Today the walls meant to uphold the Monroe Doctrine are crumbling. The National Park Service staffs the fort, the surrounding keys and coral reefs comprising the Fort Jefferson National Monument with 10 rangers. They leave visitors to explore on their own the artillery rooms, ammunition storerooms and moat.

There are 10-inch cannons, and gun racks and a grassy interior with trees like those at many other military monuments. But when we climbed into the great fort’s walls, we walked into the heart of the place. Room after room, meant to house cannons and safeguard defenders, is connected by rows of arches like those at an ancient monastery.

The rooms have single windows meant for the cannon barrels and elaborate racks for arming and manipulating the big guns.

Much of the brickwork in the cannon rooms has been eaten away by weather, sea spray and, to some extent, the sonic booms trailing American fighter planes in training for 20th century conflict.

As we passed from room to room, the vista of bright skies, nearby keys and sparkling turquoise sea changed constantly. First, a view of the moat and the lighthouse on Loggerhead Key. Then a portrait through a grillwork of deteriorating brick of a Magnificent Frigatebird motionless in an updraft. Walking on, there was Bush Key and a few sooty terns milling about against clouds capable of inspiring rhapsody. Perhaps it is the futility of the great labor and hardships or the distance from the everyday, but the play of bright sunlight, cool shadows and sober architecture meant to stand for the ages suggested a great church as much as a great fort. There is silence and solitude and a sense of wonder inherent in the remote place. And, in one of Fort Jefferson’s six bastions, protruding strong points in the walls designed to create broad killing zones for defenders, there is a room known as ”the Chapel.”

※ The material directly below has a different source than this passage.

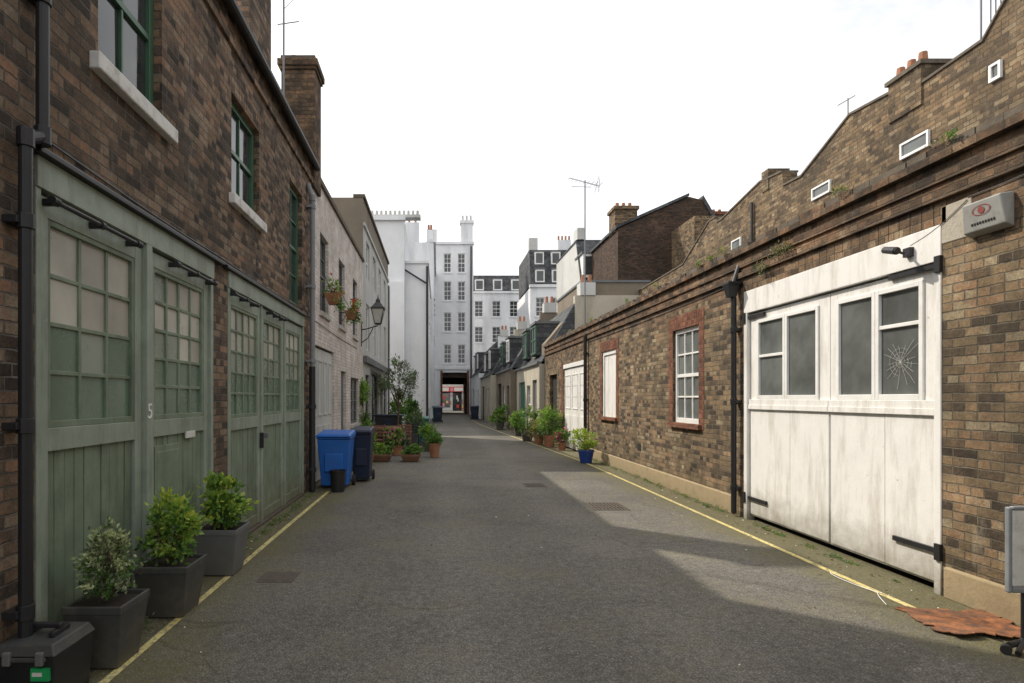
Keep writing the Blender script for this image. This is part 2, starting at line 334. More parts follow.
def foliage(name,parent,blobs,n,size,mats,seed,clump=.3,narrow=.55,K=14,origin=None,droop=0.0):
    rng=np.random.default_rng(seed)
    vol=np.array([b[1][0]*b[1][1]*b[1][2] for b in blobs])**.7; vol/=vol.sum()
    cl=[];clr=[]
    for (c,r),w in zip(blobs,vol):
        for _ in range(max(3,int(K*len(blobs)*w))):
            d=rng.normal(size=3); d/=np.linalg.norm(d); q=np.array(c)+d*np.array(r)*rng.uniform(.35,1.0)
            cl.append(q); clr.append(np.array(r)*clump*rng.uniform(.5,1.3))
    cl=np.array(cl);clr=np.array(clr); cm=np.array([b[0] for b in blobs]).mean(0)
    idx=rng.integers(0,len(cl),n); pt=cl[idx]+rng.normal(size=(n,3))*clr[idx]*.75
    out=pt-cm; out/=np.linalg.norm(out,axis=1)[:,None]+1e-6
    d=out*.8+rng.normal(size=(n,3))*.6; d[:,2]+=.35-droop; d/=np.linalg.norm(d,axis=1)[:,None]
    u=np.cross(d,rng.normal(size=(n,3))); u/=np.linalg.norm(u,axis=1)[:,None]; nn=np.cross(d,u)
    s=size*rng.uniform(.6,1.35,n)[:,None]
    v=np.empty((n,4,3)); v[:,0]=pt; v[:,1]=pt+d*s*.5+u*s*narrow*.5+nn*s*.08; v[:,2]=pt+d*s; v[:,3]=pt+d*s*.5-u*s*narrow*.5+nn*s*.08
    V=[tuple(x) for x in v.reshape(-1,3)]; F=[(4*i,4*i+1,4*i+2,4*i+3) for i in range(n)]
    cr=rng.random(len(cl)); h=(pt[:,2]-pt[:,2].min())/(np.ptp(pt[:,2])+1e-6)
    t=np.clip(cr[idx]*.5+h*.3+rng.random(n)*.35,0,.999)
    mi=(t*len(mats)).astype(int)
    mb=M(); mb.mats=list(mats); mb.v=V; mb.f=F; mb.m=[int(x) for x in mi]
    if origin is not None:
        for q in cl[::max(1,len(cl)//14)]:
            o=Vector(origin); q=Vector(q); mid=o.lerp(q,.5)+Vector((rng.normal()*.03,rng.normal()*.03,.02))
            mb.cyl(o,mid,.008,.006,bark,5,False); mb.cyl(mid,q,.006,.003,bark,5,False)
    return mb.obj(name,parent)

# ------------------------------------------------------------------ ground
g=M(); g.face([(-400,-400,0),(400,-400,0),(400,600,0),(-400,600,0)],groundm); g.obj('ground')
g=M()
g.face([(-2.35,-6,.004),(4.3,-6,.004),(4.3,24,.004),(-2.35,24,.004)],asph)
g.face([(-4,24,.004),(4.5,24,.004),(4.5,110,.004),(-4,110,.004)],asph); g.obj('road')
g=M()
def strip(pts,w,z,mat):
    for (x0,y0),(x1,y1) in zip(pts[:-1],pts[1:]):
        g.face([(x0-w/2,y0,z),(x0+w/2,y0,z),(x1+w/2,y1,z),(x1-w/2,y1,z)],mat)
strip([(-1.92,-3),(-1.93,3),(-1.935,7),(-1.925,10.6)],.055,.008,yel); g.obj('yellow_road_line')
g=M(); strip([(3.72,4.65),(3.73,10),(3.74,15.5),(3.5,20),(3.1,27),(2.6,37),(2.5,48)],.06,.008,yel); g.obj('yellow_road_line')

# ------------------------------------------------------------------ left brick house
H=E('brick_mews_house'); P=PX(-2.3,1)
m=M()
ops=[(3.42,6.12,0,3.08,.10),(6.55,10.25,0,3.08,.10),(4.06,5.0,3.95,5.25,.14),(6.68,7.72,3.92,5.06,.14),(9.3,10.15,3.14,5.06,.14),(-1,1,3.95,5.2,.14),
     (2.75,3.03,2.05,2.6,.1)]
wall(m,P,-4,11.0,0,5.9,ops,brick_l); shell(m,P,-4,11,0,5.9,5.5,brick_l,lead)
m.pbox(P,-4,11.02,5.55,5.63,-.035,.02,brick_l)
m.pbox(P,-4,11.03,5.9,5.98,-.08,.3,coping_m)
m.obj('walls',H)
m=M()
m.cyl((-2.2,-4,5.86),(-2.2,11.0,5.86),.055,.055,black,10); m.obj('gutter',H)
m=M()
for a0,a1 in((3.42,6.12),(6.55,10.25)):
    m.pbox(P,a0,a1,2.86,3.04,-.02,.1,sage)
m.pbox(P,3.38,6.3,3.042,3.07,-.065,.05,black); m.pbox(P,6.4,10.32,3.042,3.07,-.06,.05,black)
m.pbox(P,3.38,10.32,3.073,3.09,-.045,.02,lead)
m.obj('fascia',H,.004)
def gdoor(name,a0,a1,cols,rows,wz0,wz1,wicket=False):
    m=M(); d=.05
    sw=.10
    m.pbox(P,a0,a0+sw,.04,2.84,d-.03,d+.05,sage); m.pbox(P,a1-sw,a1,.04,2.84,d-.03,d+.05,sage)
    m.pbox(P,a0+sw,a1-sw,wz1,2.84,d-.028,d+.05,sage); m.pbox(P,a0+sw,a1-sw,wz0-.14,wz0,d-.028,d+.05,sage)
    m.pbox(P,a0+sw,a1-sw,.04,.16,d-.026,d+.05,sage_d)
    def gm(i,j):
        t=j/max(rows-1,1)+random.uniform(-.12,.12)
        return frost3 if t<.35 else (frost2 if t<.55 else random.choice([frost,frost_b,frost_b] if random.random()>.1 else [frost2]))
    window(m,P,a0+sw,a1-sw,wz0,wz1,d,cols,rows,sage_d,gm,.035,.028,.045)
    boards(m,P,a0+sw,a1-sw,.16,wz0-.14,d,sage_d,.105)
    if wicket:
        m.pbox(P,a0+.14,a0+.62,.45,1.25,d-.022,d,sage_d)
        m.pbox(P,a0+.17,a0+.59,.5,1.2,d-.026,d-.01,sage_d)
    m.obj(name,H,.004)
gdoor('garage_door_leaf',3.47,4.70,3,4,1.47,2.72)
gdoor('garage_door_leaf',4.80,6.05,4,5,1.47,2.72,True)
gdoor('garage_door_leaf',6.62,7.82,4,5,1.42,2.70)
gdoor('garage_door_leaf',7.88,9.0,3,5,1.42,2.70)
gdoor('garage_door_leaf',9.06,10.18,3,5,1.42,2.70)
m=M()
m.pbox(P,4.705,4.795,0,2.86,-.02,.09,sage)
m.pbox(P,3.42,3.465,0,2.86,-.01,.09,sage); m.pbox(P,6.055,6.12,0,2.86,-.01,.09,sage)
m.pbox(P,6.55,6.615,0,2.86,-.01,.09,sage); m.pbox(P,10.185,10.25,0,2.86,-.01,.09,sage)
m.pbox(P,7.825,7.875,0,2.86,0.0,.09,sage);m.pbox(P,9.005,9.055,0,2.86,0.0,.09,sage)
m.pbox(P,3.42,10.25,0,.035,-.03,.1,ironm)
m.obj('door_posts',H,.004)
m=M()
for a0,a1 in((3.5,4.5),(5.15,6.02),(6.6,7.45),(8.1,8.8)):
    z=2.80
    m.cyl(P(a0,z,-.06),P(a1,z,-.06),.016,.016,black,8)
    for a in (a0,a0+.02,(a0+a1)/2,a1-.02,a1):
        m.cyl(P(a-.02,z,-.06),P(a+.02,z,-.06),.026,.026,black,10)
    for a in (a0+.03,(a0+a1)/2,a1-.03): m.pbox(P,a-.015,a+.015,z-.02,z+.02,-.06,.03,black)
m.pbox(P,7.8,7.83,1.0,1.2,-.03,.03,black)
m.pbox(P,8.0,8.06,1.12,1.18,-.03,.03,alu)
m.pbox(P,5.52,5.72,1.28,1.34,.012,.03,signw)
m.obj('ironmongery',H,.003)
t=bpy.data.curves.new('house_number','FONT'); t.body='5'; t.size=.17; t.extrude=.002
o=bpy.data.objects.new('house_number',t); scene.collection.objects.link(o); o.rotation_euler=(R(90),0,R(90)); o.location=(-2.277,4.705,1.49); o.parent=H; t.materials.append(white_f)
m=M()
window(m,P,4.06,5.0,3.95,5.25,.10,2,2,green,glass,.07,.025,.06,True)
window(m,P,6.68,7.72,3.92,5.06,.10,2,2,green,glass,.07,.025,.06,True)
window(m,P,9.3,10.15,3.14,5.06,.10,2,4,green,glass,.07,.025,.06,True)
window(m,P,-1,1,3.95,5.2,.10,2,2,green,glass,.07,.025,.06,True)
window(m,P,2.75,3.03,2.05,2.6,.07,1,2,green,glass_grey,.03,.02,.04)
m.obj('sash_windows',H,.003)
m=M()
for a0,a1,z in((3.96,5.16,3.95),(6.6,7.84,3.92)):
    m.pbox(P,a0,a1,z-.12,z-.002,-.07,.12,sillw)
m.obj('window_sills',H,.012,seg=3)
m=M()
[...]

The brickwork is especially fine, the mortar painstakingly laid and together they reflect the attentions of master workmen.

Tradition has it that this unlikely place, with its vaulting ceilings, arches and thick pillars, was where the soldiers and workers and prisoners and slaves worshiped.

A small campground, mostly heavily used during the Tortugas’ stunning spring birding season in March, April and May can be seen, as well as a swimming beach and an area for snorkeling, which is excellent.

Birders come to the islands to see the more than 300 land species migrating through and the nesting of seabirds. Bush Key, barely larger than a suburban parking lot, fills up during the breeding season with as many as 100,000 terns. Along the moat walls, one can walk between the Gulf and the shallow moat waters where, when government money is available, baby sea turtles are nursed for their first year.

But it is within those walls where the silence and remoteness and vigor of the Dry Tortugas are most pronounced.

And it is inside those walls where the lapping of the Gulf’s waters against Fort Jefferson’s immense walls can be heard, murmuring that nature will reclaim the great fort for itself.

The Tortugas get only 25,000 visitors a year, and it is one of the least used National Park sites.

Information about the Fort Jefferson National Monument can be obtained from Superintendent of Everglades National Park, Box 279, Homestead, Fla, 33030; telephone 305-247-6211.

Camping for up to 30 days a year is permitted outside Fort Jefferson, on Garden Key.

Space there is limited, though seldom fully occupied even during the peak winter and birding seasons, which run from mid-December through late May. Ten tents can be accommodated on a first-come, first-served basis; no reservations are accepted. Campers must provide all food and water for themselves and remove all trash since the remote island has none of the usual vending machines or ample supplies of freshwater. – M. C.